Anche D’Annunzio, poeta vate, è un esempio della nuova figura dell’uomo di teatro, che dai miti letterari passa come primo attore nel campo della politica, attrae le masse con i suoi rituali teatrali e dopo il fallimento politico organizza la sua vita sul lago di Garda ancora e sempre come un grande attore sul palcoscenico.

La parabola (pirandelliana) prosegue negli anni ’50 e ’60 nelle opere di vari drammaturghi italiani, pur con connotati diversi: dal dramma-processo di Diego Fabbri, al dramma di Ugo Betti o a quello di Giovanni Testori. Anche i drammi di Pasolini sono spesso incentrati sulla morale. Dario Fo invece elabora in chiave ironica, nella tradizione della commedia, i problemi attuali della società, con testi strettamente legati allo spettacolo ed alla particolare bravura attoriale sua e di sua moglie Franca Rame, figlia d’arte e sua compagna professionale.

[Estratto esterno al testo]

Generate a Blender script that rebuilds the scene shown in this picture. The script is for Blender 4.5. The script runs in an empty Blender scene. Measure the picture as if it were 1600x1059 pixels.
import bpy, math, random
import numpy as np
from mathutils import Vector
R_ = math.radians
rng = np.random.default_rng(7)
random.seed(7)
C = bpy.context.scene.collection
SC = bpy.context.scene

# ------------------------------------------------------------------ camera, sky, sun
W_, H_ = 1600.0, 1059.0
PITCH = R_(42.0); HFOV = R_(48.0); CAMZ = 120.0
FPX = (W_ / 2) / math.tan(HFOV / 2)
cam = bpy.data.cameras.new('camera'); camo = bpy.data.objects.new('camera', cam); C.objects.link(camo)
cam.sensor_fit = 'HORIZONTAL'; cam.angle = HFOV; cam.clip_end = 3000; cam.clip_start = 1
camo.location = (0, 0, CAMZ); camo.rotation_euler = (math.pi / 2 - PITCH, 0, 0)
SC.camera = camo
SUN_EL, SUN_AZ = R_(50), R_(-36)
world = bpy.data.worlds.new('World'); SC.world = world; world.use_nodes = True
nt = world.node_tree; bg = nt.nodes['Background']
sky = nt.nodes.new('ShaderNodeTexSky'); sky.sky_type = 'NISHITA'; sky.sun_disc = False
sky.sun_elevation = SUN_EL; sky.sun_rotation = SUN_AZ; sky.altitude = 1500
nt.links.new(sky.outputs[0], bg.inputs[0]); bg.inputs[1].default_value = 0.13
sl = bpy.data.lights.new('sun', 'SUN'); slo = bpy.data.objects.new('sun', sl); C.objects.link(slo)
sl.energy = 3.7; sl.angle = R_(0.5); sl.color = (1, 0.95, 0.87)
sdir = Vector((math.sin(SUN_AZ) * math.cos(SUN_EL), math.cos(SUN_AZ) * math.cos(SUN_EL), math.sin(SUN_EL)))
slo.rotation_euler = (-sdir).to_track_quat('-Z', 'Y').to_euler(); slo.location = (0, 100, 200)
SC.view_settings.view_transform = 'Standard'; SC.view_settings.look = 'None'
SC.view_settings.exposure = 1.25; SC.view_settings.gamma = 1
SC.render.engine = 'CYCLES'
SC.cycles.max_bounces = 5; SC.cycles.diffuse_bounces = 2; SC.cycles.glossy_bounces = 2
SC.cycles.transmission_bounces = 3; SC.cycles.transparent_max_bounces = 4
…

Un altro settore del teatro italiano è il teatro napoletano. Napoli è città di grande cultura, con tradizioni teatrali che si tramandano da generazioni: basti pensare ad Eduardo De Filippo, figlio d’arte, vero uomo di teatro, primo attore, autore e regista, ed anche a suo fratello Peppino. Il teatro, il cinema di ispirazione napoletana, per decenni hanno un ruolo importante nella cultura italiana. Ma mentre il dialetto usato da Eduardo è alla portata di tutti, quello usato dai suoi successori, anche napoletani, a parte la poeticità, è in parte deformato e corrotto, spesso per caratterizzare personaggi emarginati o situazioni particolarmente crudeli. Così nel teatro di Annibale Ruccello e di Enzo Moscato, che continuano un’ambientazione particolare napoletana, introducendo però nuovi aspetti sociali ed esistenziali.

Il dialetto palermitano è fonte indispensabile anche del teatro molto particolare di Emma Dante, attrice, regista e autrice che porta la sua compagnia della Costa Sud Occidentale al centro dell’interesse italiano. Fra i contemporanei, anche il suo dramma è un ottimo esempio di come dal testo si arrivi allo spettacolo, di come testualità e teatralità nuove si possano integrare reciprocamente.